A (young) installer (with experience) opted to cover an old linoleum floor with quarter-inch plywood and then cover that with new linoleum. The plywood was secured with abundant use of one-inch staples dispensed from a quality gun, then the new linoleum was glued to the plywood. The problem is that the plywood has bowed up in the center, at least a
4 foot diameter bubble raised about a half inch. How could this happen? Obviously the staples failed. Would the approach have worked if screws secured to the floor joists were used instead of random application of staples to the subfloor? The linoleum is glued tight and if one tries to pull it up the paper backing tears and is an ugly mess.I'm trying to think of solutions; I hate to recommend a lot of unnecessary work, such as tear everything out, or pull off the linoleum, scrape off the glue, screw the plywood down into the floor joists and try again. I know this sounds insane, but could the bubbled plywood be screwed down through the new linoleum (into the floor joists) and a second layer of plywood be used and newer linoleum glued to that? Seems to me that if this is done the big bubble will just become smaller bubbles.

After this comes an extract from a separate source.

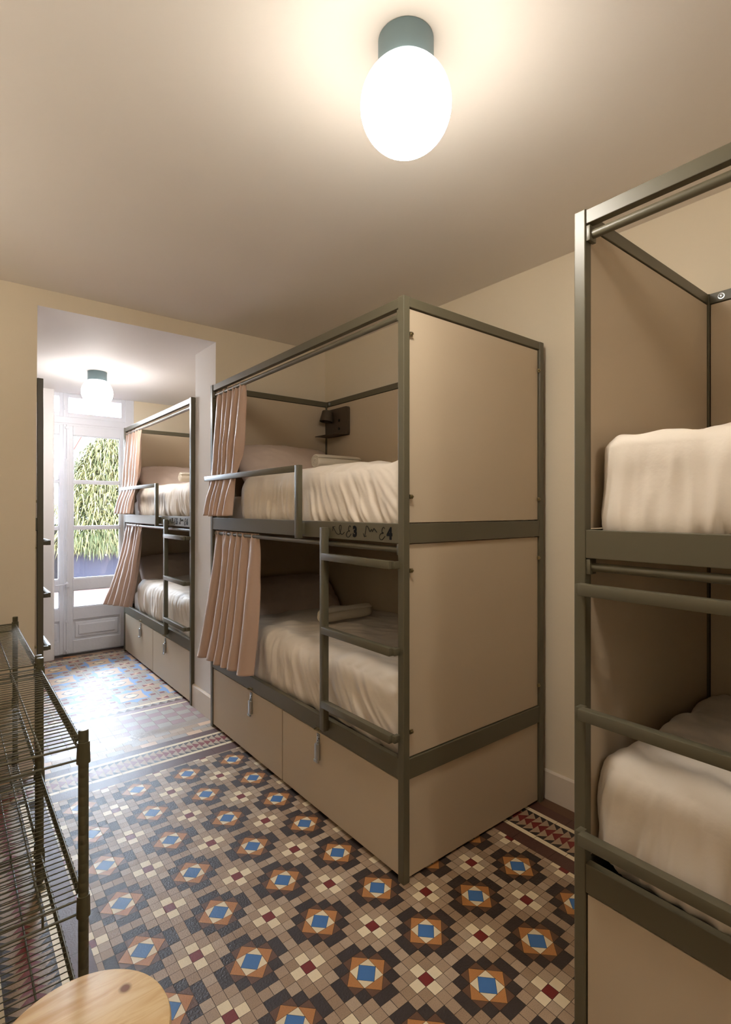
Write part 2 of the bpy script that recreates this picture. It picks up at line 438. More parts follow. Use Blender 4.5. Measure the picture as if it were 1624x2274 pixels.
# bay borders
strip(-.55, 2.42, 4.045, 4.068, 'cream', 'x', .16)
p = -.55
while p < 2.4:
    for k in (0, 1):
        y0 = 4.068+k*.052; y1 = y0+.052
        tile([(p, y0), (p+.06, y0), (p+.03, y1)], 'maroon' if k else 'pink'); tile([(p+.06, y0), (p+.09, y1), (p+.03, y1)], 'pink' if not k else 'grey')
    p += .06
strip(-.55, 2.42, 4.172, 4.2, 'cream', 'x', .16)
BP = .3865; bx = [1.1375+.372*k for k in range(-5, 4)]; by = [5.603-BP*k for k in range(-1, 5)]
blim = (-.55, 2.42, 4.2, 5.87)
for cx_ in bx:
    for cy_ in by:
        hx, hy = .186, BP/2
        for i in range(-2, 2):
            for j in range(-2, 2):
                tile(rect(cx_+i*hx/2, cx_+(i+1)*hx/2, cy_+j*hy/2, cy_+(j+1)*hy/2), rnd.choice(['grey', 'grey', 'tan2']), lim=blim)
        def star(n, r1, r2, m, z, rot=0, ex=1, ey=1):
            pl = []
            for k in range(2*n):
                r = r1 if k % 2 == 0 else r2; a = math.pi*k/n+rot
                pl.append((cx_+ex*r*math.cos(a), cy_+ey*r*math.sin(a)))
            if cy_+r1 > 5.87 or cy_-r1 < 4.2: return
            tile(pl, m, z=z, gap=.0002)
        for k in range(8):
            a = math.pi*k/4+math.pi/8; r = .163
            x, y = cx_+r*math.cos(a), cy_+r*math.sin(a)
            if 4.22 < y < 5.85: tile([(x-.02, y-.016), (x+.02, y-.016), (x+.02, y+.016), (x-.02, y+.016)], 'red', z=.0004)
        star(8, .170, .125, 'sky', .0007); star(4, .145, .088, 'peach', .0010, R(45)); star(4, .10, .06, 'peach', .0011)
        star(4, .062, .05, 'slate', .0014); star(3, .05, .045, 'cream', .0017, 0, 1.05, .9)
        # bow tie on the cell corner
        x, y = cx_+hx, cy_+hy
        if 4.22 < y < 5.85:
            tile([(x-.045, y-.03), (x-.045, y+.03), (x, y)], 'red', z=.0006); tile([(x+.045, y-.03), (x+.045, y+.03), (x, y)], 'red', z=.0006)
            tile([(x-.045, y-.03), (x+.045, y-.03), (x, y)], 'peach', z=.0006); tile([(x-.045, y+.03), (x+.045, y+.03), (x, y)], 'peach', z=.0006)
strip(-.55, 2.42, 5.87, 5.895, 'cream', 'x', .16)
p = -.5
while p < 2.4:
    tile([(p, 5.895), (p+.05, 5.895), (p+.025, 5.94)], 'slate'); tile([(p+.05, 5.895), (p+.075, 5.94), (p+.025, 5.94)], 'tan2'); p += .05
strip(-.55, 2.42, 5.94, 5.985, ['brown', 'maroon', 'tan3'], 'x', .1); strip(-.55, 2.42, 5.985, 6.03, ['orange', 'brown', 'tan3'], 'x', .12)
strip(-.55, 2.42, 6.03, 6.09, ['black', 'maroon', 'brown'], 'x', .1)
quad(fb, [(-1.1, -2.5, -.0016), (2.5, -2.5, -.0016), (2.5, 6.3, -.0016), (-1.1, 6.3, -.0016)], 0)
strip(-1.0, 2.47, -2.45, YE, 'tan', 'x', .2)
me = bpy.data.meshes.new('floor'); fb.to_mesh(me); fb.free()
for n in FM: me.materials.append(M[n])
fo = bpy.data.objects.new('floor', me); C.objects.link(fo); tag(fo, kind='structure')

# ------------------------------------------------------------ french door and transom
D0 = YW; door = empty('door_1', (0, D0, 0), kind='structure')
fr = bmesh.new()
box(fr, .24, .30, 0, .09, 0, 2.70, .004); box(fr, 1.498, 1.588, -.012, .09, 0, 2.70, .004); box(fr, .24, 1.588, -.01, .09, 2.375, 2.445, .006); box(fr, .24, 1.588, .0, .09, 2.69, 2.76, 0)
box(fr, .3, 1.5, -.004, .0, 2.355, 2.378, .002)
link('door_frame', fr, M['door'], door)
thr = bmesh.new(); box(thr, .24, 1.588, .02, .2, -.01, .03, .003); link('threshold', thr, M['door'], door)
def leaf(x0, x1, name='door_leaf'):
    bm = bmesh.new(); s = .042; t0, t1 = 0.0, .045
    box(bm, x0, x0+s, t0, t1, .012, 2.365, .004); box(bm, x1-s, x1, t0, t1, .012, 2.365, .004)
    box(bm, x0+s, x1-s, t0, t1, 2.262, 2.365, .003); box(bm, x0+s, x1-s, t0, t1, .66, .775, .003)
    box(bm, x0+s, x1-s, t0, t1, .355, .48, .003); box(bm, x0+s, x1-s, t0, t1, .012, .14, .003)
    box(bm, x0+s, x1-s, .006, t1-.006, 1.768, 1.79, .003); box(bm, x0+s, x1-s, .006, t1-.006, 1.292, 1.314, .003)
    # glazing beads
    for z0, z1 in ((.775, 1.292), (1.314, 1.768), (1.79, 2.262), (.48, .66)):
        box(bm, x0+s, x0+s+.01, .008, .03, z0, z1, .002); box(bm, x1-s-.01, x1-s, .008, .03, z0, z1, .002)
        box(bm, x0+s, x1-s, .008, .03, z0, z0+.01, .002); box(bm, x0+s, x1-s, .008, .03, z1-.01, z1, .002)
    lf = link(name, bm, M['door'], door)
    pb = bmesh.new(); box(pb, x0+s, x1-s, .018, .03, .14, .355)
    a0, a1, b0, b1 = x0+s+.02, x1-s-.02, .165, .33
    box(pb, a0, a1, .008, .02, b0, b1, .006); box(pb, a0+.03, a1-.03, -.002, .012, b0+.03, b1-.03, .007)
    link('raised_panel', pb, M['door'], lf)
    for z0, z1 in ((.775, 1.292), (1.314, 1.768), (1.79, 2.262), (.48, .66)):
        g = bmesh.new(); box(g, x0+s, x1-s, .02, .024, z0, z1); link('glass_pane', g, M['glass'], lf)
    return lf
rl = leaf(.953, 1.492); ll = leaf(.306, .915)
am = bmesh.new(); box(am, .905, .962, -.012, .03, .012, 2.365, .005); link('meeting_stile', am, M['door'], door)
rod = bmesh.new(); tube(rod, [(.936, -.02, .02), (.936, -.02, 2.36)], .0065, 8)
for z in (.05, .35, .72, 1.2, 1.6, 2.0, 2.33): box(rod, .92, .952, -.026, -.01, z-.012, z+.012, .002)
tube(rod, [(.936, -.03, .735), (.90, -.05, .73), (.83, -.05, .725)], .007, 8); lathe(rod, [(0, .70), (.014, .702), (.016, .735), (0, .76)], 12, .936, -.03)
autosmooth(link('espagnolette_bolt', rod, M['door'], door))
# transom
tr = empty('window_1', (0, D0, 0), kind='structure')
bm = bmesh.new()
def sash(x0, x1):
    s = .04
    box(bm, x0, x0+s, .0, .05, 2.445, 2.69, .003); box(bm, x1-s, x1, .0, .05, 2.445, 2.69, .003)
    box(bm, x0+s, x1-s, .0, .05, 2.445, 2.49, .003); box(bm, x0+s, x1-s, .0, .05, 2.65, 2.69, .003)
sash(.915, 1.50); sash(.30, .913); box(bm, .905, .935, -.012, .01, 2.44, 2.69, .003); box(bm, .912, .928, -.02, -.01, 2.51, 2.56, .003)
link('window_frame', bm, M['door'], tr)
for x0, x1 in ((.955, 1.46), (.34, .873)):
    g = bmesh.new(); box(g, x0, x1, .02, .024, 2.49, 2.65); link('glass_pane', g, M['glass'], tr)
struct('lintel_window', [(-.6, 2.5, YW+.09, YW+.2, 2.69, 2.9)], M['bay']).name = 'trim_2'

# ------------------------------------------------------------ outside
ter = struct('terrace', [(-12, 16, YW+.2, 22, -.12, -.02)], M['terrace']); ter.name = 'ground_terrace'
struct('trim_3', [(-9, 1.2, 16, 16.3, -.02, 2.2)], M['housewall'])
struct('wall_facade', [(-9, 9, YW+.2, YW+.4, 2.9, 10), (-9, -.55, YW+.2, YW+.4, -.1, 2.9), (2.45, 9, YW+.2, YW+.4, -.1, 2.9)], M['housewall'])  # unseen facade, built tall to keep sky light off the shrub
pl = empty('planter', (1.95, 12, -.02), 'large slate-blue planter box standing on the terrace outside the glazed door', 'planter')
bm = bmesh.new(); box(bm, 0, 2.4, 0, .9, .08, .97, .015); box(bm, .05, 2.35, .05, .85, 0, .08, .005); link('planter_box', bm, M['planter'], pl)
bm = bmesh.new(); box(bm, .04, 2.36, .04, .86, .95, .975); link('soil', bm, M['planter2'], pl)
for x in (.3, .62):
    bm = bmesh.new(); lathe(bm, [(0, 0), (.018, 0), (.018, .006), (0, .008)], 12)
    bmesh.ops.rotate(bm, verts=bm.verts, matrix=Matrix.Rotation(R(90), 3, 'X')); bmesh.ops.translate(bm, verts=bm.verts, vec=(x, 0, .55))
    link('screw_head', bm, M['zinc'], pl)
b2 = empty('storage_bin', (1.55, 12.3, -.02), 'black bin on the terrace at the left end of the planter', 'bin')
bm = bmesh.new(); box(bm, 0, .36, 0, .5, 0, 1.15, .03); link('bin_body', bm, M['planter2'], b2); bm = bmesh.new(); box(bm, -.02, .38, -.02, .52, 1.15, 1.2, .015); link('bin_lid', bm, M['planter2'], b2)
bm = bmesh.new(); tube(bm, [(1.80, 11.9, .0), (1.84, 11.9, .4), (1.93, 11.93, .8), (2.05, 11.95, 1.03), (2.12, 11.97, 1.2)], .014, 8)
tag(link('garden_hose', bm, M['zinc']), 'thin grey hose curving up beside the slate-blue planter', 'hose')
# shrub: thousands of drooping blades
sh = empty('hanging_shrub', (2.72, 12.35, .95), 'feathery yellow-green shrub with drooping leaves growing from the slate-blue planter', 'shrub')
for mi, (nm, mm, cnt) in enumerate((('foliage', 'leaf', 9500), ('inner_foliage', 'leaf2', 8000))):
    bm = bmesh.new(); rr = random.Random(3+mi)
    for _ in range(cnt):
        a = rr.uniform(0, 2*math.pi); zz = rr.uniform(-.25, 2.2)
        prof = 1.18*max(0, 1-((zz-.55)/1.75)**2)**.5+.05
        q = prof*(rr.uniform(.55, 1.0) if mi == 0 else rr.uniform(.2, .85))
        x = q*math.cos(a)*.88-.12*(1-zz/2.2)+.28*(zz/2.2); y = q*math.sin(a)*.45
        if zz < .1 and y > -.38: y = -.40-rr.random()*.12
        L = rr.uniform(.12, .28); az = math.atan2(y, x)+rr.gauss(0, .8); up_ = rr.uniform(0, 1.1)
        wv = rr.uniform(.010, .022); d = Vector((math.cos(az), math.sin(az), 0)); sd = Vector((-d.y, d.x, 0))
        prev = None; p = Vector((x, y, zz))
        for k in range(4):
            t = k/3; pos = p+d*L*t*.8+Vector((0, 0, L*(up_*t-1.25*t*t))); ww = wv*(1-t)**.7+.0008
            cur = (bm.verts.new(pos+sd*ww), bm.verts.new(pos-sd*ww))
            if prev: bm.faces.new((prev[0], prev[1], cur[1], cur[0]))
            prev = cur
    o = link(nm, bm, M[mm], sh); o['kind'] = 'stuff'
bm = bmesh.new(); rr = random.Random(5)
for k in range(9): tube(bm, [(rr.uniform(-.6, .6), rr.uniform(-.15, .15), -.02), (rr.uniform(-.7, .7), 0, .6), (rr.uniform(-.8, .8), 0, 1.3)], .02, 6)
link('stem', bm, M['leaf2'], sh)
bm = bmesh.new(); tube(bm, [(1.85, 11.6, 2.55), (2.25, 11.6, 3.35)], .014, 8)
for s in (0, 1): pass
tag(link('parasol_arm', bm, M['redpaint']), 'thin red slanting bar seen through the upper pane of the glazed door', 'pole')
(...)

My role is that of an advisor to correct this farce (I'm related by in-law once removed). I wasn't involved in the original work (thank heavens) so I can't comment as to why it didn't work as planned; however, I do feel that the plywood-over-linoleum idea should have worked OK, if it had been done correctly, and I see it has been recommended in this newsgroup, so I probably would have gone along with the idea if I'd have been consulted at the start, but not necessarily the idea to use staples.